Os integrantes dos CACs, com a mudança das regras pelo governo passado, tiveram ampliados os limites de aquisição de armas, de diferentes calibres, inclusive as de uso restrito das polícias Civil e Militar, e das Forças Armadas. Supõem-se que nesse processo, o número de artefatos bélicos em circulação no Brasil chegou em torno 3 milhões, uma quantidade bem maior do que a soma de todos os arsenais das forças de segurança do país.
O número exato de armas em poder de civis é quase impossível saber no país, uma vez que as organizações criminosas têm meios de contrabandear, o que foge ao controle dos órgãos públicos. A diretora-executiva do Instituto Sou da Paz, Carolina Ricardo, em entrevista ao Correio Braziliense, dos Diários Associados, garante que o número é bem maior do que a média mundial. Ela ressalta que as armas de fogo no país têm papel relevante na escalada da violência no país. Associa essa realidade ao aumento da violência contra as mulheres. A assertiva é corroborada pelo levantamento do Fórum Brasileiro de Segurança Pública (FBSP), com base em dados das Secretarias Estaduais de Segurança Pública. De acordo com o estudo, 76,5% dos homicídios foram praticados com armas de fogo.
Os segmentos defensores do liberalismo das armas argumentam que ele garante o direito do cidadão à autodefesa. Um viés distorcido, uma vez que cabe ao poder público, como determina a Constituição Federal, garantir a segurança e a integridade dos cidadãos, bem como combater quaisquer modalidades de infrações penais. Para isso, as unidades da Federação dispõem de forças policiais militares e civis. Se as políticas públicas têm se revelado insuficientes ou inadequadas, cabe aos cidadãos cobrar eficiência aos governantes.
Os feminicídios têm alcançado números absurdos. A maioria das mulheres são mortas pelo ex ou atual companheiro com armas de fogo, no ambiente doméstico, espaço distante do alcance dos agentes de segurança.

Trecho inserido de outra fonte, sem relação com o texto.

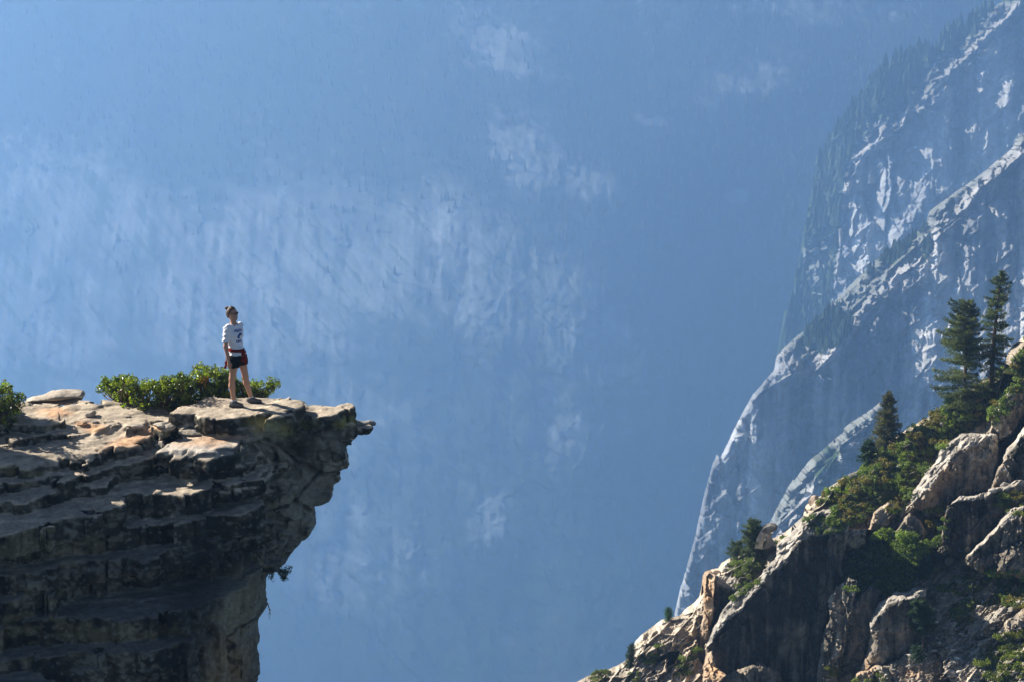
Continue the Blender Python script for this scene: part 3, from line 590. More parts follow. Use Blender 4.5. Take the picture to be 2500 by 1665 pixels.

De acordo com o Instituto Sou da Paz, metade dos casos ocorridos no ano passado foi com armas registradas para CACs, ou seja, artefatos legais. “Isso mostra que um cidadão de bem pode deixar de sê-lo, até praticar violência doméstica, até perder a cabeça e querer dar um tiro no vizinho”, acrescenta Carolina Ricardo.
Dez dias atrás, a Comissão de Constituição de Justiça da Câmara dos Deputados aprovou, por 34 votos a 30, projeto de lei complementar que autoriza os estados e o Distrito Federal a legislarem sobre posse e porte de armas de fogo para defesa pessoal, práticas desportivas e controle de espécies exóticas invasoras (PLP 108/23). Segundo a Constituição, essas atribuições são do governo federal. Embora a adesão à proposta possa crescer dentro do Congresso, onde a bancada da bala, com o apoio de outros parlamentares de direita, possa sair vitoriosa, deputados governistas discordam do projeto, com base na Carta Magna, e avisaram que levarão a proposta ao Supremo Tribunal Federal. Entendem que a mudança é contrária à vida e serviço da violência. Para as organizações da sociedade civil, que acompanham e propõem ações de combate à violência, como Instituto Sou da Paz, Fórum de Segurança, Instituto Patrícia Galvão, fortalecer o Estatuto do Desarmamento seria um bom caminho a seguir para desarmar a sociedade e reduzir as elevadas taxas de criminalidade e morte no país.